Another issue not even discussed is privacy. These devices have the potential not only to record what you watch and when you watch it, but also how you watch TV and then upload this data to the cable company. When was the last time you saw a privacy statement with a personal video recorder? How about a choice on how the data that's uploaded can be used?
There are additional factors that
make such a device unattractive, like the shelf space required to place another box around the TV next to an existing cable box, VCR and game console. Or even how to daisy-chain yet another piece of electronics to the myriad input and output connectors hanging out the back. Or the fact that many people don't have a phone jack near the TV. Not to mention that the average consumer has picked up monthly cellular, cable and Internet service charges in the past decade and is becoming sensitive to recurring fees.
Steve Engelbrecht
TALK IS CHEAP, INSURANCE IS NOT
LEGISLATION WILL NOT ANSWER THE PROBlem of accidents caused by drivers yapping on their phones or using the soon-to-be-available wireless Internet devices ["Driving While Yapping," May 21]. The change will come when insurance companies step in.

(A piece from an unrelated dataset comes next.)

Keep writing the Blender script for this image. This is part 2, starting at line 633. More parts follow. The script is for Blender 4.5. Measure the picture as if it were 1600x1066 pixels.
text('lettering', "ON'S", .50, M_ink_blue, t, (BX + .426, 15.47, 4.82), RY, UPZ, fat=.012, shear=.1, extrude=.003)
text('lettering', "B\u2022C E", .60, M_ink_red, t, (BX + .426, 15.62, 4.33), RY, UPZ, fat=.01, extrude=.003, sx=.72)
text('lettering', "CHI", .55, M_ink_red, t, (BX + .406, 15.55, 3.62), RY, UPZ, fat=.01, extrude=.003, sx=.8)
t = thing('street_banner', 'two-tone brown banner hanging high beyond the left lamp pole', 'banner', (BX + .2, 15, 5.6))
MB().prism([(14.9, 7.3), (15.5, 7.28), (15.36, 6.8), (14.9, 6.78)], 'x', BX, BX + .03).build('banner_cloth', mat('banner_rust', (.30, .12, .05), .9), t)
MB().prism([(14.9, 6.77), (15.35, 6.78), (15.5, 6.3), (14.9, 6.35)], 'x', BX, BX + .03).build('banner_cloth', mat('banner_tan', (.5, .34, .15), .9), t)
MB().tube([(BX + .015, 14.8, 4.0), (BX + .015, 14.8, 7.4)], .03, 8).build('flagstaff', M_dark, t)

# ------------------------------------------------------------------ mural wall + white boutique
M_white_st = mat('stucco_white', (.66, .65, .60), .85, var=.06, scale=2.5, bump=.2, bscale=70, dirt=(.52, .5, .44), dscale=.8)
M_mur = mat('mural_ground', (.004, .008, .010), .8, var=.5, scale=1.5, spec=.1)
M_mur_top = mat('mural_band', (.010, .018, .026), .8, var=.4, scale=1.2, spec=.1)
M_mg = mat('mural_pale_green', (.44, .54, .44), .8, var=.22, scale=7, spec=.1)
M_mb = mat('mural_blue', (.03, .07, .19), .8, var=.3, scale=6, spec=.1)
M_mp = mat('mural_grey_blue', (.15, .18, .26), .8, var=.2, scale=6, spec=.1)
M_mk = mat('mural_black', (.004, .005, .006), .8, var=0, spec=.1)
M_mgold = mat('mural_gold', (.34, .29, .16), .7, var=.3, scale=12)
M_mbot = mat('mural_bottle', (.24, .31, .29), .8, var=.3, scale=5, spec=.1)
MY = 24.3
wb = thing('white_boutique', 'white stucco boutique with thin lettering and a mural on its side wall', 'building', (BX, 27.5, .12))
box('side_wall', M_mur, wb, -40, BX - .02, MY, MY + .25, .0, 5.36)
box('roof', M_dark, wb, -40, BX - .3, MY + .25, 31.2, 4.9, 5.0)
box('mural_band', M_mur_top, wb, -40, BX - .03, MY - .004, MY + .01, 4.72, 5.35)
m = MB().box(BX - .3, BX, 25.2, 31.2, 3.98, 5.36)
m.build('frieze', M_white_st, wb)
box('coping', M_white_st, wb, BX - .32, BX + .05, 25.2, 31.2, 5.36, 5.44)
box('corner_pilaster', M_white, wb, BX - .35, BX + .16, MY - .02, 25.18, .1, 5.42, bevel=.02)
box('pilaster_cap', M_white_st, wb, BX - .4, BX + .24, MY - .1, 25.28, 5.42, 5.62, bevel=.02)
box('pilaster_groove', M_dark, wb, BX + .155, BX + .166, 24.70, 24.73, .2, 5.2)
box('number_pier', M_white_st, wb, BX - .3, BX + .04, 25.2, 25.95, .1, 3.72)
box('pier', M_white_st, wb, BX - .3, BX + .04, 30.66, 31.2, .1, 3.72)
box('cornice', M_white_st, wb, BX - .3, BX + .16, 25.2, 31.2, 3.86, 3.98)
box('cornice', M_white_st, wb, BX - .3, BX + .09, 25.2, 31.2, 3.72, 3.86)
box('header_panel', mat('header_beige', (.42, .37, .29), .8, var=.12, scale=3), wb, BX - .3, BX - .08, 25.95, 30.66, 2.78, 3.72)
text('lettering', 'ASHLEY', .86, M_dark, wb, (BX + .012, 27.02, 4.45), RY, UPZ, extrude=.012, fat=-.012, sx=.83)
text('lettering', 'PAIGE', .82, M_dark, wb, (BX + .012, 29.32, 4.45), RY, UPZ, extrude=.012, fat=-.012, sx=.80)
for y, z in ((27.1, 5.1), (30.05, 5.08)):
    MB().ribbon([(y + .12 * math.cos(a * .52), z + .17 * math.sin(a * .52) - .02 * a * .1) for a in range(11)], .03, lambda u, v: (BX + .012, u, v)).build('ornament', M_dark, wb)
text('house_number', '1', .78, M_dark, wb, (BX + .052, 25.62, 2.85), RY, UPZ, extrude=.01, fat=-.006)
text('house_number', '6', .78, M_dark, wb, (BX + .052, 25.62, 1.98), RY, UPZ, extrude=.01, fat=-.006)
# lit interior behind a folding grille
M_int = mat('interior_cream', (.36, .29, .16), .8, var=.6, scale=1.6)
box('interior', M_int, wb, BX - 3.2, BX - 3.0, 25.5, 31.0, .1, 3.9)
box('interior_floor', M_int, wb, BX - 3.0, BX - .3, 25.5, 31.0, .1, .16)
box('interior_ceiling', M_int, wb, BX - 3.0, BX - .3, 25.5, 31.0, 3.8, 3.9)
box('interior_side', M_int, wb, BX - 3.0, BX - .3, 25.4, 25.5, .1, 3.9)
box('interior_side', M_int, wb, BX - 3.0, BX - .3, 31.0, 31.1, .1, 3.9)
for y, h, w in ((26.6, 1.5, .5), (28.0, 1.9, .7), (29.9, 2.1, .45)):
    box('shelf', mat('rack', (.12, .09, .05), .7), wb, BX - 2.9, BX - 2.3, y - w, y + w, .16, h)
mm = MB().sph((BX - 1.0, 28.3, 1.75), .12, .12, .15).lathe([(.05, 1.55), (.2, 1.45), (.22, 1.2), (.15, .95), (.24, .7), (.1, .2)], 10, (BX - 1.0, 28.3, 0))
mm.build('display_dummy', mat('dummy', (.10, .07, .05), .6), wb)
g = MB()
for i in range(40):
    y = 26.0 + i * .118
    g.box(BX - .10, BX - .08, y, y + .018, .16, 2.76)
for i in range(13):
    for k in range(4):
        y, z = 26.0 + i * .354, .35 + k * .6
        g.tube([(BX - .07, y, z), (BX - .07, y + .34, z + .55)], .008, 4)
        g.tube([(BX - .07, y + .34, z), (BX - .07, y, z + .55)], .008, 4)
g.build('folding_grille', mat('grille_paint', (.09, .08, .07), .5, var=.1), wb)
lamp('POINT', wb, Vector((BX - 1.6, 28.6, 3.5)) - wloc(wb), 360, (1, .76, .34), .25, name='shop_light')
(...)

Imagine the impact of a massive liability suit against the wireless provider and the phone manufacturer brought by a person injured by a driver who was talking on a cell phone at the time of the accident. Insurance claims will bring the negative economic externalities of cell phone use while driving -- costs now primarily borne by the victim -- back where they belong, to the yapping driver.
David Geddes
Senior VP and Partner
Fleishman-Hillard geddesd@fleishman.com
COPYRIGHTTHUGS-AND HUGS
LAWRENCE LESSIG'S "COPYRIGHT THUGS" [May 14] points out the legal conflict between the Digital Millennium Copyright Act and fair use, but I believe [it] also points to a technical absurdity in the Recording Industry Association of America's interpretation of the law.
As you recall, Prof. Edward Felten's team spent a few weeks cracking the Secure Digital Music Initiative's codes. But imagine that instead of taking that much time to break the codes, Felten's team had done it in twice the time. This would not seem to change the RIAA's legal position -- it still would have blocked the team from publishing, though it may have felt better about the SDMI codes.
Now let's go the other direction: Imagine that Felten's team had cracked the codes in half the time. Seems like the RIAA would not have changed its position.
From everything I understand, the RIAA's legal position would still apply. Now go a step further, and imagine that not only could Felten et al. break these codes easily, but that you or I could as well.